Over the past four years, the Schuylkill Navy — an advocacy group for the maintenance of its namesake — has lobbied the state and federal government to fund the river's first dredging since 1999. But after Harrisburg and Washington repeatedly ignored its overtures, the Schuylkill Navy has deemed it necessary to search for alternative avenues of funding, said Laskow — namely the city’s major universities.

Laskow explained that universities like Penn have extensive donor bases and financial offices that the Schuylkill Navy lacks, adding that he hopes collaboration with such universities will help the group to raise enough money to dredge the river in the absence of government funding.

“The 'City Six' [Penn, Drexel, Temple, Jefferson, St. Joseph’s, and La Salle] have substantial development staff; some people may joke that universities are developmental offices with small academic programs on the side,” Laskow said. “They have professionals who know how to ask people for money and where to look.”

Laskow said that the Schuylkill Navy does not necessarily expect significant help from the local universities, but the group still plans to try.

“Even if the answers from the universities aren’t overwhelming, we still have to ask them,” Laskow said, noting that, with their large rowing programs, the universities are the major stakeholders for the project.

If the Schuylkill’s condition remains unchanged, Laskow predicts that some rowing teams may be forced to use shallower rowing lanes and would thus have a disadvantage. To prepare for this increasingly likely possibility, Laskow said that some clubs, such as the Philadelphia Scholastic Rowing Association, have already begun moving races off the Schuylkill and out of Philadelphia. 

The rowing team practicing on the Schuylkill River. (File Photo)

“[Rowing clubs] can’t wait until people vote with their feet, and not come to regattas because they don’t feel they have a fair venue,” Laskow said. “So those decisions will be made by the regattas early in 2019.” 

Laskow added that with regattas leaving Philadelphia, the city will lose an estimated $25 million of economic activity that these events generate.  

Perkins agreed with Laskow’s prediction about races being moved from the Schuylkill. He added that there are potential risks to current rowers and their equipment, with the possibility of debris getting caught in relatively shallow water.

“You have your $60,000 boat with nine athletes in it trying to dodge a tree branch that’s sticking out just below the surface depending on what the water level’s doing, and that can create a safety issue,” Perkins said.  

Howard Neukrug is the former CEO of the Philadelphia Water Department and the current director of The Water Center at Penn, an organization that studies the sustainability of urban water resources. He said that he trusts the conclusions reached by the Schuylkill Navy and the Temple crew coach.

“In terms of the issues of flows on the Schuylkill and levels of depth and sediment build-up, clearly there’s no one better than people who are regularly out on the Schuylkill to judge what’s going on,” Neukrug said.

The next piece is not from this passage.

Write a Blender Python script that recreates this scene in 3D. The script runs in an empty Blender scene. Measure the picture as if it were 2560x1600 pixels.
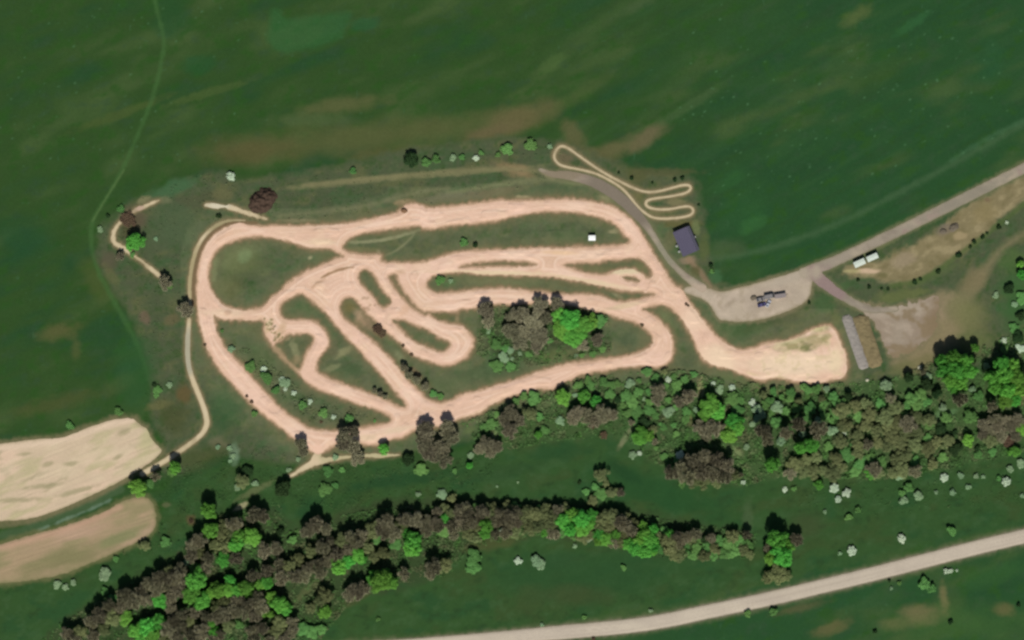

Penn crew, who have been on the water since the second week of school, also number among those who have experienced the deteriorating river conditions firsthand.

In early September, Penn Boathouse Director Andrew Blum relayed problems with the river to the Schuylkill Navy, according to an email from Schuylkill Navy Vice-Commodore Beatrice Mueller. Blum reportedly told the Schuylkill Navy that crew teams are having difficulty accessing coach safety launches and using portions of the Penn docks. 

When contacted by The Daily Pennsylvanian, Andrew Blum deferred comment to the Athletic Department’s Strategic Communications Director Kevin Bonner.

The Daily Pennsylvanian reached out to Bonner for comment on Sept. 10. He had not responded to multiple requests for comment at the time of print. 

Although Laskow said Penn has thus far been supportive of the Schuylkill Navy’s lobbying efforts for dredging appropriations, it remains unclear whether the University will be receptive to the Schuylkill Navy’s appeals for more direct fundraising support.

Across the city, La Salle University is in communication with the city and other universities to reach "an actionable solution" for the Schuylkill, according to an email to the DP from La Salle Chief Marketing & Communications Officer Jaine Lucas.

For Laskow, an essential part of such a solution is to create a plan to fund future dredging projects. He said the Schuylkill Navy is organizing a program with the city and local regattas to fund a dredging every decade. In the meantime, the group will focus on the $4.5 million needed for the initial project.

“You have to recognize a civic obligation for supporting this civic asset,” Laskow said. “And in Philadelphia, to let this slip away — it would just be a real tragedy.”